Glass Transition and Sticky Point Temperatures and Stability/Mobility Diagram of Fruit Powders

Principal components present in fruits are low molecular weight sugars and some organic acids. They have low glass transition temperature (T _g) and are very hygroscopic in their amorphous state, so the dry product becomes sticky. Water acts as a plasticizer and decreases the glass transition temperature of the product with the increase in moisture content and water activity. To overcome this problem, ingredients having high T _g value, such as maltodextrin, and food grade anti-caking agents were added to prepare vacuum dried fruit powders. The relationship between T _g and a _w provides a simple method for prediction of safe storage temperature at different relative humidities environment. Food powders namely, mango, pineapple, and tomato (3–4% w.b moisture content) were produced by mixing with maltodextrin and tri calcium phosphate at predetermined levels before drying.
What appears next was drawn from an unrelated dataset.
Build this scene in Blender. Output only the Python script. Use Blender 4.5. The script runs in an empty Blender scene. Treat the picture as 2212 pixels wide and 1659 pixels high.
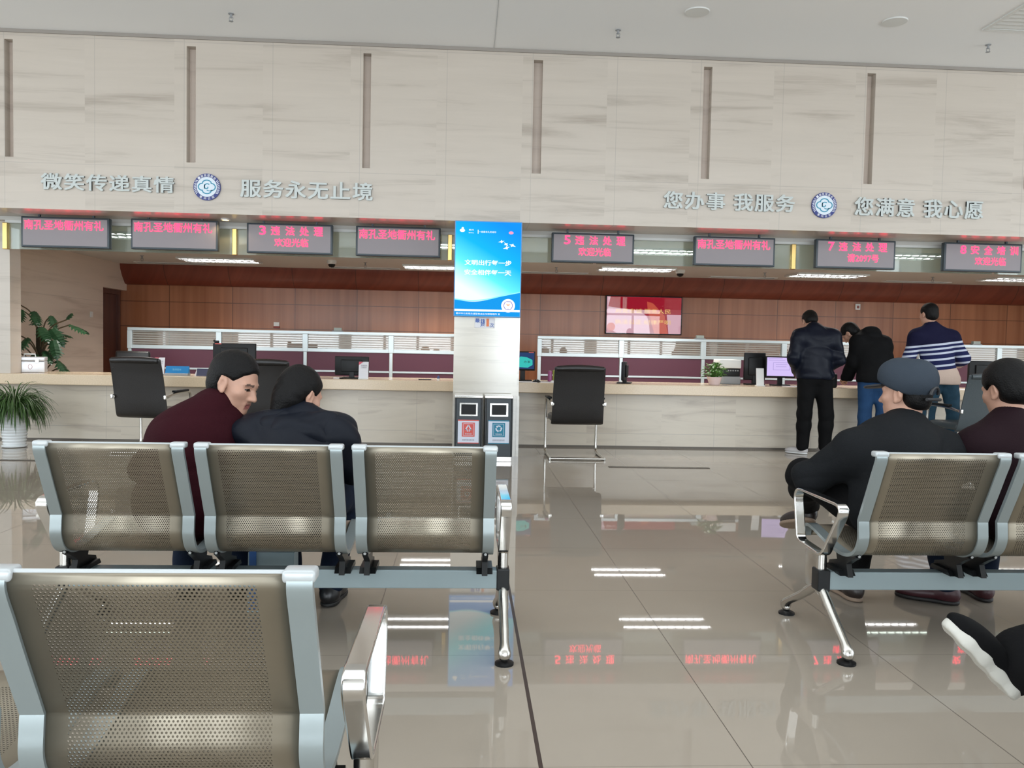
import bpy, bmesh, math, random
import numpy as np
from mathutils import Vector, Matrix
random.seed(7)
PI = math.pi
scene = bpy.context.scene
COL = scene.collection

# ------------------------------------------------------------------ camera
cam_d = bpy.data.cameras.new('camera')
cam_o = bpy.data.objects.new('camera', cam_d)
COL.objects.link(cam_o)
R_ = Vector((0.99825111, -0.05557906, 0.02014172))
D_ = Vector((0.01754733, -0.04677889, -0.99875113))
F_ = Vector((0.05645185, 0.99735786, -0.04572181))
M = Matrix((R_, -D_, -F_)).transposed().to_4x4()
M.translation = Vector((0, 0, 1.2))
cam_o.matrix_world = M
cam_d.sensor_width = 36.0
cam_d.lens = 1793.99 / 2212 * 36.0
cam_d.clip_start = 0.05
cam_d.clip_end = 200
scene.camera = cam_o

# ------------------------------------------------------------------ view, world, daylight
vs = scene.view_settings
vs.view_transform = 'Standard'
vs.look = 'None'
vs.gamma = 1
vs.use_curve_mapping = False
vs.exposure = -0.06
scene.cycles.use_denoising = True
scene.cycles.max_bounces = 8
scene.cycles.transparent_max_bounces = 16
scene.cycles.sample_clamp_indirect = 6
scene.cycles.caustics_reflective = False
scene.cycles.caustics_refractive = False

world = bpy.data.worlds.new('sky')
scene.world = world
world.use_nodes = True
bg = world.node_tree.nodes['Background']
bg.inputs[0].default_value = (0.80, 0.90, 1.0, 1)
bg.inputs[1].default_value = 1.2


def area_light(name, loc, rot, sx, sy, power, color):
    d = bpy.data.lights.new(name, 'AREA')
    d.shape = 'RECTANGLE'
    d.size = sx
    d.size_y = sy
    d.energy = power
    d.color = color
    o = bpy.data.objects.new(name, d)
    COL.objects.link(o)
    o.location = loc
    o.rotation_euler = rot
    return o


HALL_X0, HALL_X1, HALL_Y0 = -11.0, 12.0, -9.0
CEIL_Z, SOFFIT_Z, INNER_Z = 4.363, 2.53, 2.49
# daylight through the glazed rear facade (five bays) and the side windows of the hall
BAYS = [-6.95, -2.55, 2.8, 7.2]
for bx in BAYS:
    area_light('window_daylight', (bx, HALL_Y0 + 0.06, 1.975), (PI / 2, 0, 0), 3.9, 3.75, 330, (0.86, 0.94, 1.0))
for by in (-5.0, 0.0, 5.0):
    area_light('window_daylight', (HALL_X0 + 0.06, by, 2.2), (PI / 2, 0, -PI / 2), 3.6, 3.2, 130, (0.86, 0.94, 1.0))
    area_light('window_daylight', (HALL_X1 - 0.06, by, 2.2), (PI / 2, 0, PI / 2), 3.6, 3.2, 130, (0.86, 0.94, 1.0))

# added fill lamp over the waiting area; the ceiling has no opening here
area_light('added_ceiling_fill', (0.5, 2.2, CEIL_Z - 0.02), (0, 0, 0), 18.0, 4.5, 330, (0.88, 0.95, 1.0))


# ------------------------------------------------------------------ materials
def new_mat(name):
    m = bpy.data.materials.new(name)
    m.use_nodes = True
    nt = m.node_tree
    return m, nt, nt.nodes['Principled BSDF']


def plain(name, col, rough=0.5, metal=0.0, spec=0.5, coat=0.0, bump=0.0, bscale=60.0, emit=None, estr=1.0, var=0.0, vscale=8.0, sheen=0.0):
    m, nt, p = new_mat(name)
    p.inputs['Base Color'].default_value = (*col, 1)
    p.inputs['Roughness'].default_value = rough
    p.inputs['Metallic'].default_value = metal
    p.inputs['Specular IOR Level'].default_value = spec
    p.inputs['Coat Weight'].default_value = coat
    p.inputs['Coat Roughness'].default_value = 0.08
    p.inputs['Sheen Weight'].default_value = sheen
    if emit:
        p.inputs['Emission Color'].default_value = (*emit, 1)
        p.inputs['Emission Strength'].default_value = estr
    if bump or var:
        tc = nt.nodes.new('ShaderNodeTexCoord')
        if var:
            n = nt.nodes.new('ShaderNodeTexNoise')
            n.inputs['Scale'].default_value = vscale
            n.inputs['Detail'].default_value = 5
            nt.links.new(tc.outputs['Object'], n.inputs['Vector'])
            mx = nt.nodes.new('ShaderNodeMix')
            mx.data_type = 'RGBA'
            mx.inputs[6].default_value = (*[c * (1 - var) for c in col], 1)
            mx.inputs[7].default_value = (*[min(1, c * (1 + var)) for c in col], 1)
            nt.links.new(n.outputs['Fac'], mx.inputs[0])
            nt.links.new(mx.outputs[2], p.inputs['Base Color'])
        if bump:
            n2 = nt.nodes.new('ShaderNodeTexNoise')
            n2.inputs['Scale'].default_value = bscale
            n2.inputs['Detail'].default_value = 3
            nt.links.new(tc.outputs['Object'], n2.inputs['Vector'])
            b = nt.nodes.new('ShaderNodeBump')
            b.inputs['Strength'].default_value = bump
            b.inputs['Distance'].default_value = 0.01
            nt.links.new(n2.outputs['Fac'], b.inputs['Height'])
            nt.links.new(b.outputs['Normal'], p.inputs['Normal'])
    return m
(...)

The relationship among glass transition temperature (T _g), sticky point temperature (T _s), moisture content and water activity of the three powders was represented in a stability/mobility diagram to find out safe storage conditions. Glass transition temperature of the fruit powders were interpreted in terms of the Gordon-Taylor model for verification. Glass transition and sticky point temperatures were compared by plotting them in a graph against moisture content.